Pada waktu tahun baru Imlek, biasanya dinyalan lilin atau lampion, warga Tionghoa berharap agar dalam satu tahun ke depan, hidup mereka menjadi terang seperti lilin. Mereka juga makan Kue lapis yang merupakan simbol keinginan agar di tahun mendatang, rejeki melimpah dan berlapis-lapis. Bunga sedap malam dihadirkan sebagai tekad untuk terus berlaku baik dan harum, seharum bunga sedap malam.  Semua itu merupakan simbol-simbol. Kita Juga pada malam natal memakai lilin sebagai simbol bahwa kita akan menajdi terang di dunia ini. Orang Tionghoa juga memakai baju merah dan warna merah itu ada dimana-mana pada waktu Imlek. Apa makna di balik warna ini? Peneliti dan Budayawan Tionghoa, David Kwa menjelaskan, warna merah bermakna kebahagiaan. Nah, memasuki tahun baru ini, diharapkan segala kesedihan dan 'kegelapan' akan sirna dan berganti dengan kebahagiaan."Merah itu warna bahagia, juga unsur dari 'yang'. Warna merah juga warna panas, warna matahari, api. Jadi, diharapkan pada tahun baru ini, ada suasana kebahagiaan dan suasana yang negatif pergi," ungkap David, Kamis (7/2).

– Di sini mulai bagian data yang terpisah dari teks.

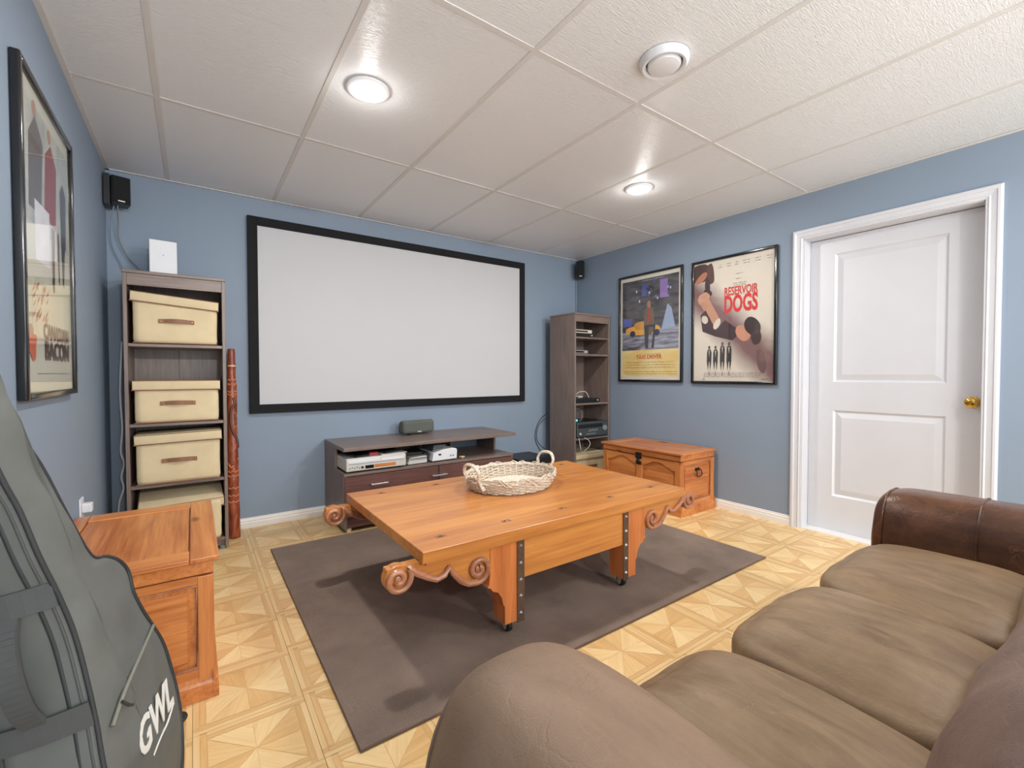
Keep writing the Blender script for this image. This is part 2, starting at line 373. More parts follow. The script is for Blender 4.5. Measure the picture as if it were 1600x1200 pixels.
for i in range(-3, 11):
    for j in range(-8, 7):
        cx, cy = X0 + (i + .5) * S, Y0 + (j + .5) * S
        if cx + S / 2 < XL + .01 or cx - S / 2 > -.01 or cy - S / 2 > -.01: continue
        edge = cx - S / 2 < XL or cx + S / 2 > 0 or cy + S / 2 > 0
        me = tm
        if edge:
            kx = -1 if cx - S / 2 < XL else (1 if cx + S / 2 > 0 else 0); ky = 1 if cy + S / 2 > 0 else 0
            if (kx, ky) not in clipc: clipc[(kx, ky)] = clip_tile(cx, cy)
            me = clipc[(kx, ky)]
        t = bpy.data.objects.new('floor_tile', me); COL.objects.link(t); t.parent = floor; t.location = (cx, cy, 0)
        if not edge and (i * 7 + j * 3) % 2: t.rotation_euler = (0, 0, pi / 2)
b = MB(); b.box(XL, 0, YF, Y0 - 8 * S, -.004, 0); rf = b.obj('floor_sheet', FL[2], floor)

# ceiling: tee grid with lay-in panels
b = MB(); b.box(XL - .1, .1, YF, .1, H + .03, H + .1); ceil = struct(b.obj('ceiling', M['plenum']))
gx = [-.575 - .61 * k for k in range(6)]; gy = [-1.079 - 1.223 * k for k in range(6)]
for x in gx: MB().box(x - .012, x + .012, YF, 0, H + .0035, H + .022).obj('grid_bar', M['ceilgrid'], ceil, .001, seg=1)
for y in gy:
    if y > YF: MB().box(XL, 0, y - .012, y + .012, H + .0038, H + .0215).obj('grid_bar', M['ceilgrid'], ceil, .001, seg=1)
MB().box(XL, 0, -.02, 0, H - .002, H + .003).box(-.02, 0, YF, 0, H - .002, H + .003).box(XL, XL + .02, YF, 0, H - .002, H + .003).obj('wall_angle', M['ceilgrid'], ceil)
xs = [0] + gx + [XL]; ys = [0] + [y for y in gy if y > YF] + [YF]
for i in range(len(xs) - 1):
    for j in range(len(ys) - 1):
        x1, x0 = xs[i], xs[i + 1]; y1, y0 = ys[j], ys[j + 1]
        o = MB().box(-(x1 - x0) / 2 + .011, (x1 - x0) / 2 - .011, -(y1 - y0) / 2 + .011, (y1 - y0) / 2 - .011, 0, .012).obj('ceiling_tile', M['ceil'], ceil, .002, seg=1)
        o.location = ((x0 + x1) / 2, (y0 + y1) / 2, H + .006 + random.uniform(-.0008, .0008)); o.rotation_euler = (random.uniform(-.0012, .0012), random.uniform(-.0012, .0012), 0)

# walls
struct(MB().box(XL - .1, .12, 0, .1, 0, H + .03).obj('wall_back', M['wall']))
struct(MB().box(XL - .1, XL, YF, 0, 0, H + .03).obj('wall_left', M['wall']))
struct(MB().box(XL - .1, .12, YF - .1, YF, 0, H + .03).obj('wall_front', M['wall']))
DY0, DY1, DZ = -2.290, -3.180, 2.035
struct(MB().box(0, .16, DY0, 0, 0, H + .03).box(0, .16, YF, DY1, 0, H + .03).box(0, .16, DY1, DY0, DZ, H + .03).obj('wall_right', M['wall']))
# baseboards (moulded profile)
prof = [(0, 0), (.014, 0), (.014, .038), (.011, .042), (.011, .055), (.007, .060), (.005, .070), (0, .072)]
def baseb(name, p0, p1, nrm):
    d = Vector(p1) - Vector(p0); b = MB(); b.prism(prof, p0, nrm, (0, 0, 1), d); struct(b.obj(name, M['trim']))
baseb('baseboard_back', (XL, 0, 0), (0, 0, 0), (0, -1, 0)); baseb('baseboard_left', (XL, YF, 0), (XL, 0, 0), (1, 0, 0))
baseb('baseboard_right', (0, -2.225, 0), (0, 0, 0), (-1, 0, 0)); baseb('baseboard_right_rear', (0, YF, 0), (0, -3.225, 0), (-1, 0, 0))
# door
door = thing('door_1', None, None, (0, (DY0 + DY1) / 2, 0), kind='structure')
hw = (DY0 - DY1) / 2
CW = .066
cprof = [(0, 0), (0, .014), (.010, .018), (.020, .018), (.024, .013), (.046, .010), (.053, .014), (.060, .009), (.066, .009), (.066, 0)]   # (outward, thickness)
b = MB()
def casing(path_in, dirs):      # mitred sweep of cprof in the wall plane
    vs = []; K = len(cprof)
    for (y, z), (dy, dz) in zip(path_in, dirs):
        for u, t in cprof: vs.append((-t - .0005, y + dy * (CW - u), z + dz * (CW - u)))
    fs = []
    for i in range(len(path_in) - 1):
        for k in range(K):
            a, c = i * K + k, i * K + (k + 1) % K; fs.append((a, a + K, c + K, c))
    fs += [tuple(range(K)), tuple((len(path_in) - 1) * K + k for k in range(K))[::-1]]
    b.add(vs, fs)
casing([(hw, 0), (hw, DZ), (-hw, DZ), (-hw, 0)], [(1, 0), (1, 1), (-1, 1), (-1, 0)])
o = b.obj('door_casing', M['white'], door); bm = bmesh.new(); bm.from_mesh(o.data); bmesh.ops.recalc_face_normals(bm, faces=bm.faces); bm.to_mesh(o.data); bm.free()
MB().box(0, .16, hw - .004, hw, 0, DZ).box(0, .16, -hw, -hw + .004, 0, DZ).box(0, .16, -hw, hw, DZ - .004, DZ).obj('door_jamb', M['white'], door)
LX = .10
def leaf():
    b = MB(); Y_ = hw - .006; zt = DZ - .008
    pan = [(.355, -.238, 1.04 - 0, 1.918), (.355, -.238, .25, .845)]   # y0,y1 (local), z
    ycuts = [Y_, .280, -.300, -Y_]
    yl, yr = .292, -.292
    yl = -2.445 - (DY0 + DY1) / 2; yr = -3.018 - (DY0 + DY1) / 2
    zc = [.008, .25, .845, 1.04, 1.918, zt]
    # stiles and rails
    b.box(LX, LX + .035, yl, Y_, .008, zt); b.box(LX, LX + .035, -Y_, yr, .008, zt)
    for z0, z1 in ((.008, .25), (.845, 1.04), (1.918, zt)): b.box(LX, LX + .035, yr, yl, z0, z1)
    l = b.obj('door_leaf', M['white'], door)
    for z0, z1 in ((.25, .845), (1.04, 1.918)):
        c = MB(); rec = .011; w1 = .012; w2 = .05
        def ring(a, d): return [(LX + d, yl - a, z0 + a), (LX + d, yr + a, z0 + a), (LX + d, yr + a, z1 - a), (LX + d, yl - a, z1 - a)]
        rings = [ring(0, .001), ring(w1, rec), ring(w1 + .006, rec), ring(w2, .002)]
        vs = [p for r in rings for p in r]; fs = []
        for i in range(3):
            for k in range(4): fs.append((i * 4 + k, i * 4 + (k + 1) % 4, i * 4 + 4 + (k + 1) % 4, i * 4 + 4 + k))
        fs.append((12, 13, 14, 15)); o = len(vs); vs += [(LX + .03, y, z) for _, y, z in rings[0]]; fs.append((o + 3, o + 2, o + 1, o))
        for k in range(4): fs.append((k, o + k, o + (k + 1) % 4, (k + 1) % 4))
        c.add(vs, fs); q = c.obj('raised_panel', M['white'], l)
        bm = bmesh.new(); bm.from_mesh(q.data); bmesh.ops.recalc_face_normals(bm, faces=bm.faces); bm.to_mesh(q.data); bm.free()
leaf()
ky = -3.13 - (DY0 + DY1) / 2
MB().lathe([(.033, 0), (.033, .004), (.028, .008), (.013, .010), (.012, .028), (.020, .034), (.028, .045), (.028, .056), (.020, .064), (.006, .066)], 28, (LX, ky, .935), (-1, 0, 0)).obj('door_knob', M['brass'], door, smooth=True)
MB().box(LX + .036, LX + .045, -hw, hw, 0, DZ).obj('door_stop', M['white'], door)
MB().box(.0, LX + .036, -hw + .004, hw - .004, 0, .0075).obj('threshold', M['trim'], door)

# ================================================================== CEILING FITTINGS
def pot(x, y, label):
    t = thing('pot_light', label, 'ceiling light', (x, y, H), group='recessed ceiling lights')
    MB().lathe([(.064, .004), (.064, -.004), (.070, -.010), (.082, -.009), (.092, -.003), (.092, .004)], 40).obj('trim_ring', M['cream'], t, smooth=True)
    MB().lathe([(.068, .003), (.068, -.005), (.060, -.011), (.03, -.015), (.002, -.016)], 32).obj('diffuser', M['lampglow'], t, smooth=True)
pot(-2.86, -1.69, 'glowing round recessed light in the ceiling above the projection screen, nearer and larger in view')
pot(-1.02, -1.68, 'glowing round recessed light in the ceiling toward the posters, farther and smaller in view')
t = thing('ceiling_vent', 'round white plastic air vent on the ceiling', 'vent', (-1.952, -2.562, H))
MB().lathe([(.070, .003), (.070, -.012), (.074, -.022), (.084, -.024), (.093, -.014), (.096, .003)], 48).obj('vent_ring', M['cream'], t, smooth=True)
MB().lathe([(.064, -.004), (.064, -.020), (.060, -.026), (.045, -.030), (.002, -.031)], 48).obj('vent_disc', M['cream'], t, smooth=True)
MB().cyl((0, 0, -.006), (0, 0, 1), .012, .012).obj('vent_stem', M['greyp'], t)

# ================================================================== PROJECTION SCREEN
sx0, sx1, sz0, sz1 = -3.184, -.752, .8185, 2.2154
t = thing('projection_screen', 'wide white projection screen in a black frame on the back wall', 'projection screen', ((sx0 + sx1) / 2, -.005, sz0))
W2 = (sx1 - sx0) / 2; HH = sz1 - sz0; fw = .062
for nm, bx in (('frame_side', (-W2, -W2 + fw, 0, HH)), ('frame_side', (W2 - fw, W2, 0, HH)), ('frame_rail', (-W2 + fw, W2 - fw, 0, fw)), ('frame_rail', (-W2 + fw, W2 - fw, HH - fw, HH))):
    MB().box(bx[0], bx[1], -.032, 0, bx[2], bx[3]).obj(nm, M['velvet'], t, .003)
MB().box(-W2 + fw - .005, W2 - fw + .005, -.022, -.016, fw - .005, HH - fw + .005).obj('screen_surface', M['screenw'], t)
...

Semua itu tidak akan membuat kita berdosa asalkan tidak menjadi filosofi hidup kita. Jadi bukan lilin yang membuat kita menandi terang, bukan sedap malam yang membuat kita berlaku harum , juga bukan kue lapis yang membuat rejeki berlapis-lapis, juga bukan karena warna merahnya, Tetapi Tuhanlah yang membuat kita seperti itu. Ketika benda-benda itu ada, no problem. Ketika tidak ada, jangan dicari dan kemudian hati tidak tenang pada waktu enggak ada benda-benda itu. Kalau hati sudah tidak tenang karena di tahun baru tidak ada lampion, tidak ada dodol, tidak ada kue lapis dan tidak ada bunga sedap malam, maka itu artinya saudara sudah dipegaruhi oleh filosofi Tao atau Kong Fu Cu. Jadi Tradisi jangan sampai menggeser pemahaman Teologis nya kita.